Drzymala also asked about noise. He said that at the last planning board meeting he was “almost laughed at” for asking about that and was told solar panels don’t make noise. But, he said, transformers make noise, and so do articulating motors. “How much noise will these all make when they’re all articulating?” he asked.
Feeney said he would ask Ingalls to address that.
Drzymala also asked about lay-down and sequencing. He said that 3,000 to 4,000 panels are needed per megawatt and estimated there might be 20,000 panels and 15,000 posts. He asked what the plan was for off-loading these items from trucks and bringing them in while minimizing disturbance of the property. An earlier plan had shown a small lay-down area, he said, but he did not see any in the most recent plan.
Kovalchik said materials would arrive in a truckload at a time.
Drzymala asked the board to confirm that the construction would be sequenced, and next asked about the visibility of the switchyard. He said, “In a solar field, the switchyard is mounted on telephone poles.”
Feeney said he did not know that. Drzymala asked if he or other board members had been to see any of the solar fields in Guilderland and they said they had not.
Drzymala asked why the board members were questioning him, if none of them had seen a solar field in operation.
“I didn’t question you. I don’t know why you have such an attitude toward me,” said Robert.
Drzymala also asked for a representation of “the utility-scale switchyard from my house.”
“The only noise you’ll hear is the inverter,” Yetto said. “The decibel range is the same as a refrigerator when you’re standing next to it.”
Yetto also said that the amount of disturbance of the field would be limited as much as possible. “You will have some dragging,” he said.
The solar panels will be 10 feet tall at maximum tilt, the board heard, and the entire array will be surrounded by 7-foot-tall fencing. Feeney said vinyl fencing would be jarring with the landscape and would also prevent animal migration. “No one wants to look at a long blank wall of vinyl fencing,” he said.
Feeney suggested “more farm-style fencing” that would still allow “small mammals” through, while stopping deer from entering.
“The plantings are inadequate. We’re asking for much more,” Feeney told Yetto.
What’s next?
Feeney said the planning board would likely have one more meeting and then craft an advisory opinion to the zoning board, which is taking the lead.

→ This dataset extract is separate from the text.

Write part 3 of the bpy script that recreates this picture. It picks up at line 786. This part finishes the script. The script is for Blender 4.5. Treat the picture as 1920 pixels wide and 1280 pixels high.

Guilderland’s zoning code says major solar arrays will require, among other things: “A minimum twenty-five-foot perimeter buffer, consisting of natural and undisturbed vegetation … provided around all mechanical equipment and solar panel arrays to provide screening to adjacent properties and to minimize glare on adjacent properties and roadways.
The code also specifies, “Solar panels shall be placed and arranged such that reflected solar radiation or glare shall not be directed onto adjacent buildings, properties or roadways.”
A 2005 study posted on the town website called “Rural Guilderland: Open Space and Farmland Protection Plan” calls for recognizing the importance of the edges of the village, where it meets with rural Guilderland, and collaborating with the village to define development and greenbelt areas. It also calls for “protection of scenic, wooded hills and ridges from significant development.”
The plan states, “Traveling through rural Guilderland along scenic roads provides a pleasant experience and opportunity to view the area’s wonderful vistas, farmland, open space, and history … Slowly, dramatic views, unfolding along rolling hills are replaced with driveways, new homes, and the loss of rural character. However, there are opportunities to grow and change while maintaining or even enhancing those qualities that make the town special.”
Currently, the array is proposed to start 50 feet from Dunnsville Road. The minimum setback in a residential area would be 100 feet, but in an agricultural zone is 50. Utility poles to connect the array to power would be added in that 50-foot space, and the planning board is requesting that the applicant place landscaping between the road and the poles.